SUPPLIED DATA -
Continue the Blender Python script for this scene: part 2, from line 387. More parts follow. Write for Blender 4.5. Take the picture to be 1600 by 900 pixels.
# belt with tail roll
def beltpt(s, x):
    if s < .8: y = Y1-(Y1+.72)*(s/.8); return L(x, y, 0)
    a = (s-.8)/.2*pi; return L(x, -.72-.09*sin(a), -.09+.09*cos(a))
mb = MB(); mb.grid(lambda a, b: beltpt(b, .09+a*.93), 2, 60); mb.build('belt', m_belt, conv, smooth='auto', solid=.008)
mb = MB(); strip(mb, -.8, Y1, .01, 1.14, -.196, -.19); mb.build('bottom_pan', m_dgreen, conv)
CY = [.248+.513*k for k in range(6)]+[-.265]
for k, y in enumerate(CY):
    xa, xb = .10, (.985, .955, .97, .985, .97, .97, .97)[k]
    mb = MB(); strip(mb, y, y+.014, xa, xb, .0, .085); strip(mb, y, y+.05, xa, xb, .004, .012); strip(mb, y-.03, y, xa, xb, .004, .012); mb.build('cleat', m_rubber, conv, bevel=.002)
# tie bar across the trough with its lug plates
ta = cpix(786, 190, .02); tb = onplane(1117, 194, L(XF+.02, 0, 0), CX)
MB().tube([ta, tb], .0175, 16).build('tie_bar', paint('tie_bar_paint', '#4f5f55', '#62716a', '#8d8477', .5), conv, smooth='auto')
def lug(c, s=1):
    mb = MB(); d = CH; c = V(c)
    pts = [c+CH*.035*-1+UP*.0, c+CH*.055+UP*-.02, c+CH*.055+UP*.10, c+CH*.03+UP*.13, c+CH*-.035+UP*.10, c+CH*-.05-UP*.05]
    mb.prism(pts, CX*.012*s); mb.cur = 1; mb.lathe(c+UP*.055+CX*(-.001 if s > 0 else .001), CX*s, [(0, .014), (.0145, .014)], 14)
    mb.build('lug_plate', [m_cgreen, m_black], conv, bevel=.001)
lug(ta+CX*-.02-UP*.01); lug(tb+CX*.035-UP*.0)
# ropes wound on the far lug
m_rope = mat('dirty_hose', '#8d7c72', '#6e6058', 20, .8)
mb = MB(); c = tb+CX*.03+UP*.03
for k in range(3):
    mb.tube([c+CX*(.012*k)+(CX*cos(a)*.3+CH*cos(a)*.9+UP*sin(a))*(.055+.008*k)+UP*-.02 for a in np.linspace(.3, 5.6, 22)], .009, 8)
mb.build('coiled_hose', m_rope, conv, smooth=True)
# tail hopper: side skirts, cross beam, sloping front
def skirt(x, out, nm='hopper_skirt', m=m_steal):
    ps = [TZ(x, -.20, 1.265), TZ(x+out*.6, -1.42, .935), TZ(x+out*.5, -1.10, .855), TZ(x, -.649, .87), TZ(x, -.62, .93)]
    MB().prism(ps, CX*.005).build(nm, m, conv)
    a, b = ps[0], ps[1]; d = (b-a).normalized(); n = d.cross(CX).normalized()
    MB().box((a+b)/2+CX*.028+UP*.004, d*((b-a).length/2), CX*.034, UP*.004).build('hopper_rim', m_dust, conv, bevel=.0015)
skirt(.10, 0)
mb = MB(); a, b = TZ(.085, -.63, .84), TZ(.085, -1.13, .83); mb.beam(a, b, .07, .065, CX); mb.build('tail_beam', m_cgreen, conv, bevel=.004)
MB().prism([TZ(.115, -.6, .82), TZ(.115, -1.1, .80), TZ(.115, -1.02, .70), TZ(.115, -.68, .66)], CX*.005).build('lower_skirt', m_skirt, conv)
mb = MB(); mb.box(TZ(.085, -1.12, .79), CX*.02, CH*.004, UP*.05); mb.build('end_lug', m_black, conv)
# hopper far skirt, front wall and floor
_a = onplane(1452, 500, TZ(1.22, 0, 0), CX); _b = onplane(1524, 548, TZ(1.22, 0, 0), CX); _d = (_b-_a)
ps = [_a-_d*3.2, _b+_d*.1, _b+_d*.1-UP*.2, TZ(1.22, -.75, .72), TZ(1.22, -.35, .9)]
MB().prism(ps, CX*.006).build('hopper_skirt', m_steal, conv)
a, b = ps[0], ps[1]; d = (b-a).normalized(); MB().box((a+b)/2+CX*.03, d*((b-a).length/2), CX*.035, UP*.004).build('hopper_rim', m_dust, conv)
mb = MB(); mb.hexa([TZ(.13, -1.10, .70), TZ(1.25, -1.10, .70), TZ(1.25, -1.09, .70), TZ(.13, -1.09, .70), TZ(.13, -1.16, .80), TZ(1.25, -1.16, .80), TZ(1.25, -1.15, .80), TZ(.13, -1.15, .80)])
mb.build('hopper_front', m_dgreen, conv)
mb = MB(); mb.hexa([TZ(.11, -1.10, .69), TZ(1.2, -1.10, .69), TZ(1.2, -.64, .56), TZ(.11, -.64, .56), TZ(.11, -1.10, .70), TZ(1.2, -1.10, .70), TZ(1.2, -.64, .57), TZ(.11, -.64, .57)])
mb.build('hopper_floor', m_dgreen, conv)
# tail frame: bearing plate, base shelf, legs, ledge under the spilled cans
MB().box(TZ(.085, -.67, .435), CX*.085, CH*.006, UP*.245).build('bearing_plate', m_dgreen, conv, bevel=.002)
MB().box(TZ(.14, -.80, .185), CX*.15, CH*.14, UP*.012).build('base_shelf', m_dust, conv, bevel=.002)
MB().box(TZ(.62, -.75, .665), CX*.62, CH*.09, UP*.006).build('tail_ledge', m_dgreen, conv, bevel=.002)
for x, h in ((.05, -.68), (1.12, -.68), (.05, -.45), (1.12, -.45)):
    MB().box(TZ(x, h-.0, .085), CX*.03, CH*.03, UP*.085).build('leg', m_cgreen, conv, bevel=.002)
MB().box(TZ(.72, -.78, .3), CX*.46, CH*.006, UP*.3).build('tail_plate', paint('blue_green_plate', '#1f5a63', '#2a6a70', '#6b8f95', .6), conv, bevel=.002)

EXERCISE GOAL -
Give the data again, exactly as it stands.

ANSWER FOR THE TASK -
Continue the Blender Python script for this scene: part 2, from line 387. More parts follow. Write for Blender 4.5. Take the picture to be 1600 by 900 pixels.
# belt with tail roll
def beltpt(s, x):
    if s < .8: y = Y1-(Y1+.72)*(s/.8); return L(x, y, 0)
    a = (s-.8)/.2*pi; return L(x, -.72-.09*sin(a), -.09+.09*cos(a))
mb = MB(); mb.grid(lambda a, b: beltpt(b, .09+a*.93), 2, 60); mb.build('belt', m_belt, conv, smooth='auto', solid=.008)
mb = MB(); strip(mb, -.8, Y1, .01, 1.14, -.196, -.19); mb.build('bottom_pan', m_dgreen, conv)
CY = [.248+.513*k for k in range(6)]+[-.265]
for k, y in enumerate(CY):
    xa, xb = .10, (.985, .955, .97, .985, .97, .97, .97)[k]
    mb = MB(); strip(mb, y, y+.014, xa, xb, .0, .085); strip(mb, y, y+.05, xa, xb, .004, .012); strip(mb, y-.03, y, xa, xb, .004, .012); mb.build('cleat', m_rubber, conv, bevel=.002)
# tie bar across the trough with its lug plates
ta = cpix(786, 190, .02); tb = onplane(1117, 194, L(XF+.02, 0, 0), CX)
MB().tube([ta, tb], .0175, 16).build('tie_bar', paint('tie_bar_paint', '#4f5f55', '#62716a', '#8d8477', .5), conv, smooth='auto')
def lug(c, s=1):
    mb = MB(); d = CH; c = V(c)
    pts = [c+CH*.035*-1+UP*.0, c+CH*.055+UP*-.02, c+CH*.055+UP*.10, c+CH*.03+UP*.13, c+CH*-.035+UP*.10, c+CH*-.05-UP*.05]
    mb.prism(pts, CX*.012*s); mb.cur = 1; mb.lathe(c+UP*.055+CX*(-.001 if s > 0 else .001), CX*s, [(0, .014), (.0145, .014)], 14)
    mb.build('lug_plate', [m_cgreen, m_black], conv, bevel=.001)
lug(ta+CX*-.02-UP*.01); lug(tb+CX*.035-UP*.0)
# ropes wound on the far lug
m_rope = mat('dirty_hose', '#8d7c72', '#6e6058', 20, .8)
mb = MB(); c = tb+CX*.03+UP*.03
for k in range(3):
    mb.tube([c+CX*(.012*k)+(CX*cos(a)*.3+CH*cos(a)*.9+UP*sin(a))*(.055+.008*k)+UP*-.02 for a in np.linspace(.3, 5.6, 22)], .009, 8)
mb.build('coiled_hose', m_rope, conv, smooth=True)
# tail hopper: side skirts, cross beam, sloping front
def skirt(x, out, nm='hopper_skirt', m=m_steal):
    ps = [TZ(x, -.20, 1.265), TZ(x+out*.6, -1.42, .935), TZ(x+out*.5, -1.10, .855), TZ(x, -.649, .87), TZ(x, -.62, .93)]
    MB().prism(ps, CX*.005).build(nm, m, conv)
    a, b = ps[0], ps[1]; d = (b-a).normalized(); n = d.cross(CX).normalized()
    MB().box((a+b)/2+CX*.028+UP*.004, d*((b-a).length/2), CX*.034, UP*.004).build('hopper_rim', m_dust, conv, bevel=.0015)
skirt(.10, 0)
mb = MB(); a, b = TZ(.085, -.63, .84), TZ(.085, -1.13, .83); mb.beam(a, b, .07, .065, CX); mb.build('tail_beam', m_cgreen, conv, bevel=.004)
MB().prism([TZ(.115, -.6, .82), TZ(.115, -1.1, .80), TZ(.115, -1.02, .70), TZ(.115, -.68, .66)], CX*.005).build('lower_skirt', m_skirt, conv)
mb = MB(); mb.box(TZ(.085, -1.12, .79), CX*.02, CH*.004, UP*.05); mb.build('end_lug', m_black, conv)
# hopper far skirt, front wall and floor
_a = onplane(1452, 500, TZ(1.22, 0, 0), CX); _b = onplane(1524, 548, TZ(1.22, 0, 0), CX); _d = (_b-_a)
ps = [_a-_d*3.2, _b+_d*.1, _b+_d*.1-UP*.2, TZ(1.22, -.75, .72), TZ(1.22, -.35, .9)]
MB().prism(ps, CX*.006).build('hopper_skirt', m_steal, conv)
a, b = ps[0], ps[1]; d = (b-a).normalized(); MB().box((a+b)/2+CX*.03, d*((b-a).length/2), CX*.035, UP*.004).build('hopper_rim', m_dust, conv)
mb = MB(); mb.hexa([TZ(.13, -1.10, .70), TZ(1.25, -1.10, .70), TZ(1.25, -1.09, .70), TZ(.13, -1.09, .70), TZ(.13, -1.16, .80), TZ(1.25, -1.16, .80), TZ(1.25, -1.15, .80), TZ(.13, -1.15, .80)])
mb.build('hopper_front', m_dgreen, conv)
mb = MB(); mb.hexa([TZ(.11, -1.10, .69), TZ(1.2, -1.10, .69), TZ(1.2, -.64, .56), TZ(.11, -.64, .56), TZ(.11, -1.10, .70), TZ(1.2, -1.10, .70), TZ(1.2, -.64, .57), TZ(.11, -.64, .57)])
mb.build('hopper_floor', m_dgreen, conv)
# tail frame: bearing plate, base shelf, legs, ledge under the spilled cans
MB().box(TZ(.085, -.67, .435), CX*.085, CH*.006, UP*.245).build('bearing_plate', m_dgreen, conv, bevel=.002)
MB().box(TZ(.14, -.80, .185), CX*.15, CH*.14, UP*.012).build('base_shelf', m_dust, conv, bevel=.002)
MB().box(TZ(.62, -.75, .665), CX*.62, CH*.09, UP*.006).build('tail_ledge', m_dgreen, conv, bevel=.002)
for x, h in ((.05, -.68), (1.12, -.68), (.05, -.45), (1.12, -.45)):
    MB().box(TZ(x, h-.0, .085), CX*.03, CH*.03, UP*.085).build('leg', m_cgreen, conv, bevel=.002)
MB().box(TZ(.72, -.78, .3), CX*.46, CH*.006, UP*.3).build('tail_plate', paint('blue_green_plate', '#1f5a63', '#2a6a70', '#6b8f95', .6), conv, bevel=.002)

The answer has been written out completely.